I’ve been thinking about blogging and the web lately. It seems quieter out here in blogland. Many of the blogs I read a long time ago have gone silent, just floating on the web like so much dotsam and netsam.
It sometimes seems there are fewer people just hanging around, clicking through from somewhere else or just exploring. Maybe we know this civilized web too well. The blogosphere isn’t the hip corner of the net it once was. It’s starting to feel more like a village after many of its inhabitants have urbanized and moved to the city.
I’m told that the web is moving to apps. That Twitter and Facebook won since they’re so phone friendly. I’ve experimented with Twitter and Facebook and Identi.ca over the past year. Of the three, Identi.ca was the most interesting. I suspect that has to do with its user base: creative types and tech-oriented people. Less of a feeling that you were being watched by corporations trying to figure out how to synergize e-business web-readiness (or even synergize backward overflow) and take over the whole thing.
Twitter is too much. Too much signal. Too much noise. I’m a teacher. I don’t have the kind of job where I can watch a fast-changing Twitter feed stream by, jumping in to offer my two cents and a hashtag before it all disappears. Perhaps I would like it if I had a cubicle job, but it’s just not something I’m able to keep up with. I feel like the guy in Shawshank Redemption who says the world just got itself in a big damn hurry.
Facebook is a little more interesting. I know that most of the people I know in the real world don’t come around my site much anymore, but I send the feed to Facebook and those who are interested read it there but as with Twitter, Facebook is something I’m not able to do at work (which is where I would bet most people do their social media thing). When I get home, I’m usually not interested as I’d rather spend my time writing something with a little more substance for my blog. A good blog post makes me feel good. Twitter and Facebook make me feel empty, like I’m faking my way through friendship and social interaction.

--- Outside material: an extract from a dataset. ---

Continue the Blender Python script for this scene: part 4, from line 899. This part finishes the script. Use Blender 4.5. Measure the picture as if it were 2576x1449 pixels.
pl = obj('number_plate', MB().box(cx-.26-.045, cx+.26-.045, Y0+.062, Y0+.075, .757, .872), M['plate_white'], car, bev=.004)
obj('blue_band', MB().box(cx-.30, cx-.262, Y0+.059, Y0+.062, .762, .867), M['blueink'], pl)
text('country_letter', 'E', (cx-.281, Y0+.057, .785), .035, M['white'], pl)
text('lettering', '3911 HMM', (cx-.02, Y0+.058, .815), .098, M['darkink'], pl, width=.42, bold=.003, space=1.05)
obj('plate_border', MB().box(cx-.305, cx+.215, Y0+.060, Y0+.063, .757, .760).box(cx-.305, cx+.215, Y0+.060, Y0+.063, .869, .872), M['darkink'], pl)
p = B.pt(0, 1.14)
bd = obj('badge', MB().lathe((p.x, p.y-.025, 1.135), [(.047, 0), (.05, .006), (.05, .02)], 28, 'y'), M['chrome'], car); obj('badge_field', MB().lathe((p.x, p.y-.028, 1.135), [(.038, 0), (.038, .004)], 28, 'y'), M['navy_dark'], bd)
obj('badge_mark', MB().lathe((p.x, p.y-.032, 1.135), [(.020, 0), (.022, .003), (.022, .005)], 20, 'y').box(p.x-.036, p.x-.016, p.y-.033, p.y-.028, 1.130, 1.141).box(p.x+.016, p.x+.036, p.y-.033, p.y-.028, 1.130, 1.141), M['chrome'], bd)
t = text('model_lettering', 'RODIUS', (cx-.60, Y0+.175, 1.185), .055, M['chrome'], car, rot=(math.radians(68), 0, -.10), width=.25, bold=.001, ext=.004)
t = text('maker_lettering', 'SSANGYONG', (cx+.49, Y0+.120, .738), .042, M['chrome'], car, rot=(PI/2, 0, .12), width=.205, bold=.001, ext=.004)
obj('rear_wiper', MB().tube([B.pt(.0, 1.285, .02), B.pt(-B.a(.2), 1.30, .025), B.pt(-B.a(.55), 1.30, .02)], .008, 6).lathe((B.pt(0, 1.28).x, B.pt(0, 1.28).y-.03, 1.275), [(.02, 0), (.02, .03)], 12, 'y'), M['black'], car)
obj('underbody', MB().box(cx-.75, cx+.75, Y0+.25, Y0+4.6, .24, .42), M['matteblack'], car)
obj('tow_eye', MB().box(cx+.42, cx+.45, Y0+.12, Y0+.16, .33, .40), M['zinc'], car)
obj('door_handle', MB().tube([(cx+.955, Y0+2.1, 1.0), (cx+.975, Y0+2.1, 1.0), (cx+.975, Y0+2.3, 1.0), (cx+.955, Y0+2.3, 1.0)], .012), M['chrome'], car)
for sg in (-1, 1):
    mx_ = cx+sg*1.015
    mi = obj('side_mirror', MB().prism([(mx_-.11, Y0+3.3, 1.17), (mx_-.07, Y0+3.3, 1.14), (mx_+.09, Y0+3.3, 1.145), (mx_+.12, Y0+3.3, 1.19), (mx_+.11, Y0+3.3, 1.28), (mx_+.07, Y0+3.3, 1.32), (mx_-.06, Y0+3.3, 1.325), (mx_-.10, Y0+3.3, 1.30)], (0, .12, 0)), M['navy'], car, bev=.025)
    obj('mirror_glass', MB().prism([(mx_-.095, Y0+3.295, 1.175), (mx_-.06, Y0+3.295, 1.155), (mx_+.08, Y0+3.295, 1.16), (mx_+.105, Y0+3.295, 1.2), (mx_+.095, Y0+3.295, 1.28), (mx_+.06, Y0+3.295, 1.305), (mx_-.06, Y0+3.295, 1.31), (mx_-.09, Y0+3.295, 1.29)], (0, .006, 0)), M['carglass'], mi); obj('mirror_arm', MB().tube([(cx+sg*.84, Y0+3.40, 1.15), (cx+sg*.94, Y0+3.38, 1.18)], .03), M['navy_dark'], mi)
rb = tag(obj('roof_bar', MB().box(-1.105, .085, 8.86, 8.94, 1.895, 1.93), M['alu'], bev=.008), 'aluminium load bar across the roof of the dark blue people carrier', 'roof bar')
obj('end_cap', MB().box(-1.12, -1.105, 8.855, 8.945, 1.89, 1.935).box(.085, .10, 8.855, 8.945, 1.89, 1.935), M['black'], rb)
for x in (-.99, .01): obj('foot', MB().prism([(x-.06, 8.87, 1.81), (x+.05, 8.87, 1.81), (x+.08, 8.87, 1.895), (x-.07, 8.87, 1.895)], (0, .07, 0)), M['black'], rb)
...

I’ve considered killing off my Facebook and Twitter accounts, but then there’s a voice in my head. It’s an old guy and he lived early in the twentieth century. He says, “Telephones! I hate them damn things. I’m getting rid of mine. It’s just a fad anyway.”
I don’t want to be the guy without a phone wondering why no one calls.
Still, I find the whole thing a little sad. What does it say about us as a culture when we so easily and willingly reject longer-form writing and leave the free open space of the wild internet to hunker down in Facebook and other walled gardens? I guess it’s the same thing Huck Finn was running from, those civilized faux Edens where Aunt Polly kept things orderly, decent and boring.
Keeping a blog these days makes me feel I’ve ridden out on the information superhighway but got off early and headed for the hills, jumped on the information hike-and-bike trail as it were.
I’m watching a train pull away, speeding ever faster toward short bursts of superficial contact. “I’ll call or text or tweet you,” the passengers say as they wave goodbye to the old curmudgeon still hanging out in the sticks. “Stay in touch.”
“Don’t worry,” I yell back. “I’ll write.”